Tuesday, November 16, 2010


Food security in both developing and developed countries is likely to be affected by climate change. It has been projected that the agricultural productivity will see a significant drop due to climate change. The loss related to climate change is expected to hit developing countries hard, as agriculture employs a extensive number of people being their economic mainstay. These views were expressed by Dr. Manjit Singh Kang, Vice-Chancellor, PAU while addressing a technical session \'Towards Climate Resilient Development-Way Forward\' during a National Policy Dialogue On Climate Change Actions on November 12 in the Parliament House Annexe at New Delhi.

The session was chaired by Prof. M.S.Swaminathan, Member of Parliament. The event was organized by M.S. Swaminathan Research Foundation (MSSRF), Swiss Agency for Development and Cooperation (SDC), United National Development Program (UNDP), World Conservation Union (IUCN), Development Alternatives and Watershed Development Trust (DAWDT).

Dr. Kang presented a wrap-up of the dialogue on climate change: the way forward. He said that the climate change and weather forecasting are the key focus area in the feed the future programme for global food security. The issue is being pro-actively pursued in the country as discussions and conferences are being arranged on the subject, said he informing that an international conference on \'Preparing agriculture for climate change\' at PAU in February, 2011 in which Dr. M.S.Swaminathan and experts from Australia, US and other countries are delivering key-note addresses.

The climate change can have multiple effects on agriculture and human living as well as on health, purchasing power and market flows, said Dr. Kang. Because, from the standpoint of food, the world is regarded as one civilization, all countries ,developed and developing will be impacted. In developing countries, such as India, climate change could adversely affect the already stressed ecological and socioeconomic systems because of rapid urbanization, industrialization, and economic development, observed Dr Kang.

The policy dialogue suggested linking grassroots actions to policy debate, up-scaling, knowledge sharing and science, while emphasizing that maintaining eco-system resilience was vital for an inclusive growth. Thus, actions to combat climate change must focus on eco-system based approach to augment human security and to manage natural resources sustainably.

The other prominent speakers who took part in the dialogue were Prof. K.V.Thomas, Minister of State, Food and Public Distribution and Consumer Affairs, Mr. Vijay Sharma, Secretary, Ministry of Environment and Forest and Mr. R.R.Rashmi, Joint Secretary, Ministry of Environment and Forest, GOI.

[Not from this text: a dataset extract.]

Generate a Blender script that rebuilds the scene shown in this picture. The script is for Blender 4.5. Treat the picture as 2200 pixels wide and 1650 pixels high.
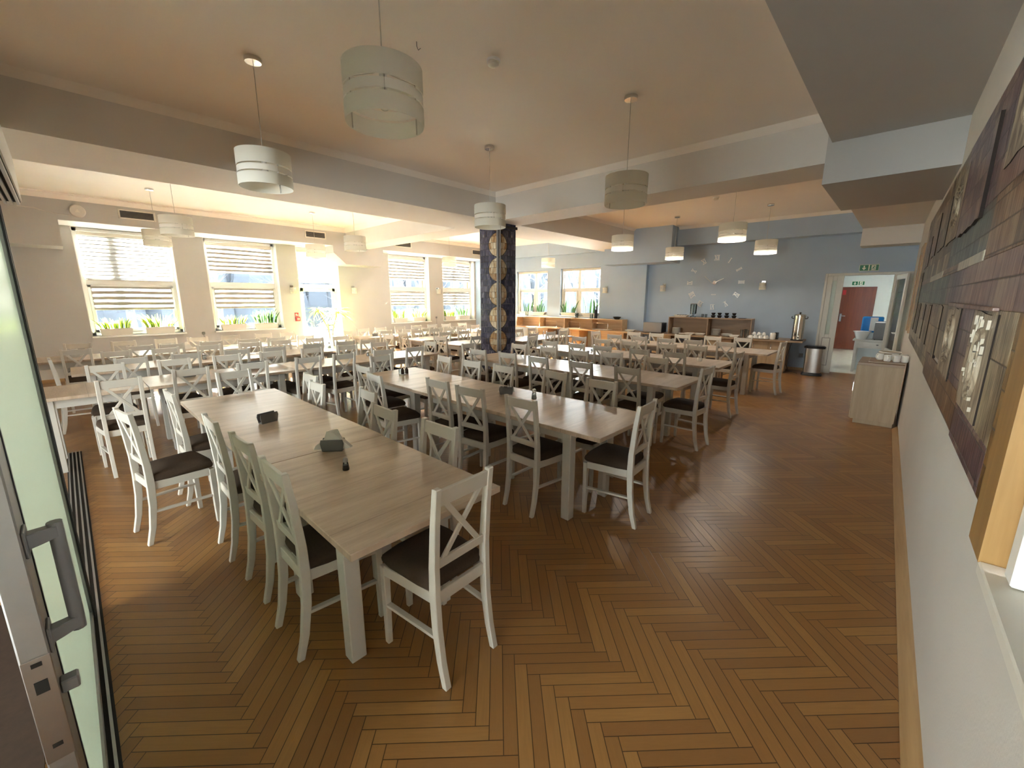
import bpy, bmesh, math, random
from mathutils import Vector, Matrix
random.seed(7)
S = bpy.context.scene
for o in list(bpy.data.objects): bpy.data.objects.remove(o)
COL = S.collection
PI = math.pi
R = math.radians

# ---------------------------------------------------------------- camera
cam_d = bpy.data.cameras.new('camera'); cam = bpy.data.objects.new('camera', cam_d); COL.objects.link(cam)
S.camera = cam
F_PX, PITCH, YAW, ROLL, H0 = 886.79, R(11.7445), R(43.0699), R(-0.1328), 1.72
fw = Vector((math.cos(PITCH)*math.cos(YAW), math.cos(PITCH)*math.sin(YAW), -math.sin(PITCH)))
rt = Vector((math.sin(YAW), -math.cos(YAW), 0)); dn = fw.cross(rt)
r2 = rt*math.cos(ROLL) + dn*math.sin(ROLL); d2 = dn*math.cos(ROLL) - rt*math.sin(ROLL)
cam.matrix_world = Matrix(((r2.x, -d2.x, -fw.x, 0), (r2.y, -d2.y, -fw.y, 0), (r2.z, -d2.z, -fw.z, H0), (0, 0, 0, 1)))
cam_d.sensor_fit = 'HORIZONTAL'; cam_d.sensor_width = 36.0; cam_d.lens = F_PX/2200*36.0
cam_d.clip_start = 0.02; cam_d.clip_end = 300

# ---------------------------------------------------------------- world, sun, exposure
S.view_settings.view_transform = 'Standard'; S.view_settings.look = 'None'
S.view_settings.gamma = 1.0; S.view_settings.use_curve_mapping = False
S.view_settings.exposure = 2.65
SKY = 7.0
SUN = 80.0
S.cycles.max_bounces = 9; S.cycles.diffuse_bounces = 7; S.cycles.glossy_bounces = 3
S.cycles.transmission_bounces = 4; S.cycles.transparent_max_bounces = 10
S.cycles.caustics_reflective = False; S.cycles.caustics_refractive = False
S.cycles.sample_clamp_indirect = 60.0
S.cycles.use_denoising = True
W = bpy.data.worlds.new('world'); S.world = W; W.use_nodes = True
bg = W.node_tree.nodes['Background']
bg.inputs[0].default_value = (0.97, 0.985, 0.99, 1); bg.inputs[1].default_value = SKY
sd = bpy.data.lights.new('sun', 'SUN'); sun = bpy.data.objects.new('sun', sd); COL.objects.link(sun)
sd.energy = SUN; sd.angle = R(1.2); sd.color = (1.0, 0.95, 0.88)
sun.location = (-3, 30, 12)
sun.rotation_euler = Vector((0.10, -0.95, -0.38)).to_track_quat('-Z', 'Y').to_euler()
def portal(loc, rot, sx, sy):
    d = bpy.data.lights.new('window_portal', 'AREA'); o = bpy.data.objects.new('window_portal', d); COL.objects.link(o)
    d.shape = 'RECTANGLE'; d.size = sx; d.size_y = sy; o.location = loc; o.rotation_euler = rot
    d.cycles.is_portal = True
for x0, x1, z0, z1 in ((.33, 1.93, .9, 3.1), (2.52, 4.13, .9, 3.1), (4.62, 5.75, 0, 3.1), (7.48, 9.08, .9, 3.1), (9.67, 11.2, .9, 3.1)):
    portal(((x0+x1)/2, 12.86, (z0+z1)/2), (R(90), 0, R(180)), x1-x0, z1-z0)
portal((11.73, 9.8, 1.9), (R(90), 0, R(90+3.4)), 1.4, 1.6)
portal((11.85, 7.8, 1.9), (R(90), 0, R(90+3.4)), 1.6, 1.6)
portal((-6.0, 1.95, 1.6), (R(90), 0, R(-90)), 3.9, 2.2)
portal((15.3, 3.0, 2.3), (R(90), 0, R(180)), 1.4, .2)

# ---------------------------------------------------------------- materials
def mat(name, col, rough=.6, metal=0, spec=.5, noise=0, nscale=8, bump=0, bscale=60, sheen=0, trans=0, coat=0):
    m = bpy.data.materials.new(name); m.use_nodes = True
    nt = m.node_tree; b = nt.nodes['Principled BSDF']
    b.inputs['Roughness'].default_value = rough; b.inputs['Metallic'].default_value = metal
    b.inputs['Specular IOR Level'].default_value = spec
    b.inputs['Base Color'].default_value = (*col, 1)
    if coat: b.inputs['Coat Weight'].default_value = coat
    if noise or bump:
        tc = nt.nodes.new('ShaderNodeTexCoord')
    if noise:
        n = nt.nodes.new('ShaderNodeTexNoise'); n.inputs['Scale'].default_value = nscale; n.inputs['Detail'].default_value = 4
        nt.links.new(tc.outputs['Object'], n.inputs['Vector'])
        mx = nt.nodes.new('ShaderNodeMix'); mx.data_type = 'RGBA'
        mx.inputs[6].default_value = (*[c*(1-noise) for c in col], 1); mx.inputs[7].default_value = (*[min(1, c*(1+noise)) for c in col], 1)
        nt.links.new(n.outputs['Fac'], mx.inputs[0]); nt.links.new(mx.outputs[2], b.inputs['Base Color'])
    if bump:
        n2 = nt.nodes.new('ShaderNodeTexNoise'); n2.inputs['Scale'].default_value = bscale
        nt.links.new(tc.outputs['Object'], n2.inputs['Vector'])
        bp = nt.nodes.new('ShaderNodeBump'); bp.inputs['Strength'].default_value = bump; bp.inputs['Distance'].default_value = .01
        nt.links.new(n2.outputs['Fac'], bp.inputs['Height']); nt.links.new(bp.outputs[0], b.inputs['Normal'])
    return m
class NT:
    """tiny helper for building node trees"""
    def __init__(s, name):
        s.m = bpy.data.materials.new(name); s.m.use_nodes = True; s.t = s.m.node_tree; s.b = s.t.nodes['Principled BSDF']
    def n(s, typ, **kw):
        x = s.t.nodes.new('ShaderNode'+typ)
        for k, v in kw.items(): setattr(x, k, v)
        return x
    def put(s, sock, v):
        if hasattr(v, 'links') or isinstance(v, bpy.types.NodeSocket): s.t.links.new(v, sock)
        else: sock.default_value = v
    def math(s, op, a, b=None, c=None):
        x = s.n('Math', operation=op); s.put(x.inputs[0], a)
        if b is not None: s.put(x.inputs[1], b)
        if c is not None: s.put(x.inputs[2], c)
        return x.outputs[0]
    def mix(s, f, a, b):
        x = s.n('Mix', data_type='RGBA'); s.put(x.inputs[0], f)
        for i, v in ((6, a), (7, b)):
            s.put(x.inputs[i], (*v, 1) if isinstance(v, tuple) and len(v) == 3 else v)
        return x.outputs[2]
    def fmix(s, f, a, b):
        x = s.n('Mix', data_type='FLOAT'); s.put(x.inputs[0], f); s.put(x.inputs[2], a); s.put(x.inputs[3], b); return x.outputs[0]
    def xyz(s, a, b, c=0.0):
        x = s.n('CombineXYZ'); s.put(x.inputs[0], a); s.put(x.inputs[1], b); s.put(x.inputs[2], c); return x.outputs[0]
    def noise(s, vec, scale, detail=3, out='Fac'):
        x = s.n('TexNoise'); x.inputs['Scale'].default_value = scale; x.inputs['Detail'].default_value = detail
        s.put(x.inputs['Vector'], vec); return x.outputs[out]
    def white(s, vec):
        x = s.n('TexWhiteNoise', noise_dimensions='3D'); s.put(x.inputs['Vector'], vec); return x
    def coords(s, kind='Object'):
        tc = s.n('TexCoord'); sp = s.n('SeparateXYZ'); s.t.links.new(tc.outputs[kind], sp.inputs[0])
        return tc.outputs[kind], sp.outputs[0], sp.outputs[1], sp.outputs[2]
    def ramp(s, f, stops):
        x = s.n('ValToRGB'); e = x.color_ramp.elements
        while len(e) < len(stops): e.new(.5)
        for el, (p, c) in zip(e, stops): el.position = p; el.color = (*c, 1)
        s.put(x.inputs[0], f); return x.outputs[0]
    def bump(s, h, strength=.3, dist=.005):
        x = s.n('Bump'); x.inputs['Strength'].default_value = strength; x.inputs['Distance'].default_value = dist
        s.put(x.inputs['Height'], h); s.put(s.b.inputs['Normal'], x.outputs[0])

def parquet():
    g = NT('oak herringbone parquet'); vec, x, y, z = g.coords()
    w = .0575*math.sqrt(2)
    P = g.math('ADD', g.math('DIVIDE', g.math('SUBTRACT', x, y), w), .76)
    Q = g.math('SUBTRACT', g.math('DIVIDE', g.math('ADD', x, y), -w), .06)
    i = g.math('FLOOR', P); j = g.math('FLOOR', Q); fx = g.math('FRACT', P); fy = g.math('FRACT', Q)
    k = g.math('FLOORED_MODULO', g.math('ADD', g.math('SUBTRACT', i, j), .001), 16.0); k = g.math('FLOOR', k)
    isH = g.math('LESS_THAN', k, 7.5)
    kr = g.math('SUBTRACT', 15.0, k)
    idH = g.xyz(g.math('SUBTRACT', i, k), j, 1.0); idV = g.xyz(i, g.math('SUBTRACT', j, kr), 5.0)
    vm = g.n('Mix', data_type='VECTOR'); g.put(vm.inputs[0], isH); g.put(vm.inputs[4], idV); g.put(vm.inputs[5], idH)
    wn = g.white(vm.outputs[1])
    along = g.fmix(isH, g.math('ADD', kr, fy), g.math('ADD', k, fx))
    cross = g.fmix(isH, fx, fy)
    grain = g.noise(g.xyz(g.math('MULTIPLY', along, .12), g.math('MULTIPLY', cross, 1.6), g.math('MULTIPLY', wn.outputs['Value'], 90)), 4.0, 6)
    grain2 = g.noise(g.xyz(g.math('MULTIPLY', along, .5), g.math('MULTIPLY', cross, 9.0), g.math('MULTIPLY', wn.outputs['Value'], 50)), 3.0, 4)
    c = g.ramp(wn.outputs['Value'], [(0, (.22, .092, .022)), (.35, (.30, .135, .032)), (.7, (.36, .17, .042)), (1, (.46, .24, .066))])
    c = g.mix(g.math('MULTIPLY', grain, .75), c, (.20, .095, .03))
    c = g.mix(g.math('MULTIPLY', grain2, .35), c, (.42, .22, .08))
    big = g.noise(vec, .9, 3); c = g.mix(g.math('MULTIPLY', big, .35), c, (.22, .11, .045))
    e1 = g.math('MINIMUM', cross, g.math('SUBTRACT', 1.0, cross))
    e2 = g.math('MINIMUM', along, g.math('SUBTRACT', 8.0, along))
    e = g.math('MINIMUM', e1, e2); gap = g.math('LESS_THAN', e, .030)
    c = g.mix(g.math('MULTIPLY', gap, .9), c, (.03, .011, .003))
    g.put(g.b.inputs['Base Color'], c)
    g.put(g.b.inputs['Roughness'], g.math('ADD', .24, g.math('MULTIPLY', grain, .14)))
    g.b.inputs['Specular IOR Level'].default_value = .5
    g.bump(g.math('ADD', g.math('MULTIPLY', g.math('MINIMUM', e, .05), 14.0), g.math('MULTIPLY', grain2, .25)), .25, .002)
    return g.m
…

The programme had a video presentation on grassroot voices. The other dignitaries scheduled to address the gathering included Ms Florence Tinguely Mattli, Charge d\' Affairs, Embassy of Switzerland, Mr. Jairam Ramesh, Minister of State for Environment and Forests, GOI. The discussions focused on grassroots perspectives and policy imperatives and Informing and inspiring national policies and actions. Those who participated in discussions included Dr. Abhijeet Sen, member Planning Commision, Dr. N.K.Singh, M.P., Mr. Jagdish Kishwan, Additional DG, Forests, Ministry of Environment and Forests, Prof. R.B.Singh, Advisor IFFCO Foundation, Mr. P.K.Basu, Secretary, Department of Agriculture and Cooperation, GOI, Mr. D.V.Singh, Secretary, Ministry of Water Resources, GOI, Prof. Samir Brahamchari, Secretary, DSIR and DG, CSIR, Mr. R. Gopalakrishana, Additional Secretary, Prime Minister\'s Office.